Give the material again in full, matching it exactly.
=== Exercise data ===
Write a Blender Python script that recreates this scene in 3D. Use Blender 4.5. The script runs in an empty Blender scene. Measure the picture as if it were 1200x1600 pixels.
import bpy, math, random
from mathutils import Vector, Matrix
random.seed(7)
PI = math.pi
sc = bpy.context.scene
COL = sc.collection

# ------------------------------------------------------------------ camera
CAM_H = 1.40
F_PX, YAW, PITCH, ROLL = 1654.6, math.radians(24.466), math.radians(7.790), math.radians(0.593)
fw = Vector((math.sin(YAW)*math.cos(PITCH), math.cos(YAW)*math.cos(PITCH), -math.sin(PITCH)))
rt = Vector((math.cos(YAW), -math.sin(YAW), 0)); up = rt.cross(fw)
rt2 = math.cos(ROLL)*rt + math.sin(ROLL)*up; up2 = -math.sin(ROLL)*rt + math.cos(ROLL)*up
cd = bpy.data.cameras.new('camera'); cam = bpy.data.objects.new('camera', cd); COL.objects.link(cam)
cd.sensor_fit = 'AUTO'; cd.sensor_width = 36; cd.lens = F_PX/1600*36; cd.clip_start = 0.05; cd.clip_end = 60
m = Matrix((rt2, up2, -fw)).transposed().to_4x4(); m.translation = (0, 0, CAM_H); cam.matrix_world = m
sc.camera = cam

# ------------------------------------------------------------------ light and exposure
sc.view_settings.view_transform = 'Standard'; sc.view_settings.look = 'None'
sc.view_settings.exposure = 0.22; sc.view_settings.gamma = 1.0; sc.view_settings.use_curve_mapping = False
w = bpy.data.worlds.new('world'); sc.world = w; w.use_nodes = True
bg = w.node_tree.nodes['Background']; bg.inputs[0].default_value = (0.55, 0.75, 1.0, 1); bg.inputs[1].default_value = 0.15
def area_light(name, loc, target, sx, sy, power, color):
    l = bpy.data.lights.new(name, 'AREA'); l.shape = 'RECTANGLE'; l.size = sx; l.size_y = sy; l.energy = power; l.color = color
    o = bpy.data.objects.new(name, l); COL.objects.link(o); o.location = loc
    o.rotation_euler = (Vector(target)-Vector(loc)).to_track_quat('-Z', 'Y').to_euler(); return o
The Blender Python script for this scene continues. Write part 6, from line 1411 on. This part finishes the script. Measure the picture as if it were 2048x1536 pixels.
===
» **In response**:
Write a Blender Python script that recreates this scene in 3D. Use Blender 4.5. The script runs in an empty Blender scene. Measure the picture as if it were 1200x1600 pixels.
import bpy, math, random
from mathutils import Vector, Matrix
random.seed(7)
PI = math.pi
sc = bpy.context.scene
COL = sc.collection

# ------------------------------------------------------------------ camera
CAM_H = 1.40
F_PX, YAW, PITCH, ROLL = 1654.6, math.radians(24.466), math.radians(7.790), math.radians(0.593)
fw = Vector((math.sin(YAW)*math.cos(PITCH), math.cos(YAW)*math.cos(PITCH), -math.sin(PITCH)))
rt = Vector((math.cos(YAW), -math.sin(YAW), 0)); up = rt.cross(fw)
rt2 = math.cos(ROLL)*rt + math.sin(ROLL)*up; up2 = -math.sin(ROLL)*rt + math.cos(ROLL)*up
cd = bpy.data.cameras.new('camera'); cam = bpy.data.objects.new('camera', cd); COL.objects.link(cam)
cd.sensor_fit = 'AUTO'; cd.sensor_width = 36; cd.lens = F_PX/1600*36; cd.clip_start = 0.05; cd.clip_end = 60
m = Matrix((rt2, up2, -fw)).transposed().to_4x4(); m.translation = (0, 0, CAM_H); cam.matrix_world = m
sc.camera = cam

# ------------------------------------------------------------------ light and exposure
sc.view_settings.view_transform = 'Standard'; sc.view_settings.look = 'None'
sc.view_settings.exposure = 0.22; sc.view_settings.gamma = 1.0; sc.view_settings.use_curve_mapping = False
w = bpy.data.worlds.new('world'); sc.world = w; w.use_nodes = True
bg = w.node_tree.nodes['Background']; bg.inputs[0].default_value = (0.55, 0.75, 1.0, 1); bg.inputs[1].default_value = 0.15
def area_light(name, loc, target, sx, sy, power, color):
    l = bpy.data.lights.new(name, 'AREA'); l.shape = 'RECTANGLE'; l.size = sx; l.size_y = sy; l.energy = power; l.color = color
    o = bpy.data.objects.new(name, l); COL.objects.link(o); o.location = loc
    o.rotation_euler = (Vector(target)-Vector(loc)).to_track_quat('-Z', 'Y').to_euler(); return o
The Blender Python script for this scene continues. Write part 6, from line 1411 on. This part finishes the script. Measure the picture as if it were 2048x1536 pixels.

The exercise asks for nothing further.